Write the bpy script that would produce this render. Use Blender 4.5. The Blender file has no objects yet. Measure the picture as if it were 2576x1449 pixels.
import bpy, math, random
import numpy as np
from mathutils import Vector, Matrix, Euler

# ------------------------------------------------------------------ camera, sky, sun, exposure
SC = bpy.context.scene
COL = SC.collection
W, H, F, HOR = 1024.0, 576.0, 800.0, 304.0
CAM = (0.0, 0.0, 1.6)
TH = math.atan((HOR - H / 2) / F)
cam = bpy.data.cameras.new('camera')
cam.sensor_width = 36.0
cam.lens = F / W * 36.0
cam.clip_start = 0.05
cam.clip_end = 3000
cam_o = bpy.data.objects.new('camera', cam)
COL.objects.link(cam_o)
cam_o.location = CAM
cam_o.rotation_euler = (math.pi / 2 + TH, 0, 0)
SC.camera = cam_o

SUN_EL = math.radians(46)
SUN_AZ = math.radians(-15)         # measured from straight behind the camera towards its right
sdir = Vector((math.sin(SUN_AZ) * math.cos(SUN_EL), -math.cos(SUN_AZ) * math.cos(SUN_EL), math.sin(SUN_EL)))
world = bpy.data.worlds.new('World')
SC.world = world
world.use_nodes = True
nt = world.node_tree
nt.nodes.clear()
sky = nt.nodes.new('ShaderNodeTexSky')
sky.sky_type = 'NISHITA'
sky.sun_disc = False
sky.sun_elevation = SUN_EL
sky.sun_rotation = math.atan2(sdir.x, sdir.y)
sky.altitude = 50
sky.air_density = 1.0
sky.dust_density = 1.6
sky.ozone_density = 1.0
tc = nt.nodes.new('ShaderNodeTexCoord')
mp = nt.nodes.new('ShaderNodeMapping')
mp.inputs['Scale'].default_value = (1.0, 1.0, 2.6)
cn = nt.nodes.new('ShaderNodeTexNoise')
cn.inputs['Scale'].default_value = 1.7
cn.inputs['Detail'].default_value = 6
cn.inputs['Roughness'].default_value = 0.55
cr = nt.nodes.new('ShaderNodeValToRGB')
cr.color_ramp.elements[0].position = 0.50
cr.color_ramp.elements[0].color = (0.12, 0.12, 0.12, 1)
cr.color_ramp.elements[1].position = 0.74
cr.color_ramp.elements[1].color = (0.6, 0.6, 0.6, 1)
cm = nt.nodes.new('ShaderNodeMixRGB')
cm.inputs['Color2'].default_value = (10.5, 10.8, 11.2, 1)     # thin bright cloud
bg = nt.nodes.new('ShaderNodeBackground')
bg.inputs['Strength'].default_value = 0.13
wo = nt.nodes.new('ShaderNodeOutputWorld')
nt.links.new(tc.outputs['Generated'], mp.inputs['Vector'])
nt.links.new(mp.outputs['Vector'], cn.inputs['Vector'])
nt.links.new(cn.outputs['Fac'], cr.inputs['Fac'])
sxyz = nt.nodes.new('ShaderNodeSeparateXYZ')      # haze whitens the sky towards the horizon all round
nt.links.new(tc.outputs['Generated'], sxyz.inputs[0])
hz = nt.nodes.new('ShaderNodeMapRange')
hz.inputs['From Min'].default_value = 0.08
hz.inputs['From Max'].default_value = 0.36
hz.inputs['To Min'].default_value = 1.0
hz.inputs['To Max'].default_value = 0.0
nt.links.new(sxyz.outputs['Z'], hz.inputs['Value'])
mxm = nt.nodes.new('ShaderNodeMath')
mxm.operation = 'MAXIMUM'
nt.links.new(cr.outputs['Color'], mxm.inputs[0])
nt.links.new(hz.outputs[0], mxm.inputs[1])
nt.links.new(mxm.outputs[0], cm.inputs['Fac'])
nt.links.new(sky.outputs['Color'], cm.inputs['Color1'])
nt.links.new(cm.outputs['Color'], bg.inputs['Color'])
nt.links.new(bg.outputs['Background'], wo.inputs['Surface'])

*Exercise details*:
Find each line holding the word "objects" and copy it.

*Solution*:
Write the bpy script that would produce this render. Use Blender 4.5. The Blender file has no objects yet. Measure the picture as if it were 2576x1449 pixels.
cam_o = bpy.data.objects.new('camera', cam)
COL.objects.link(cam_o)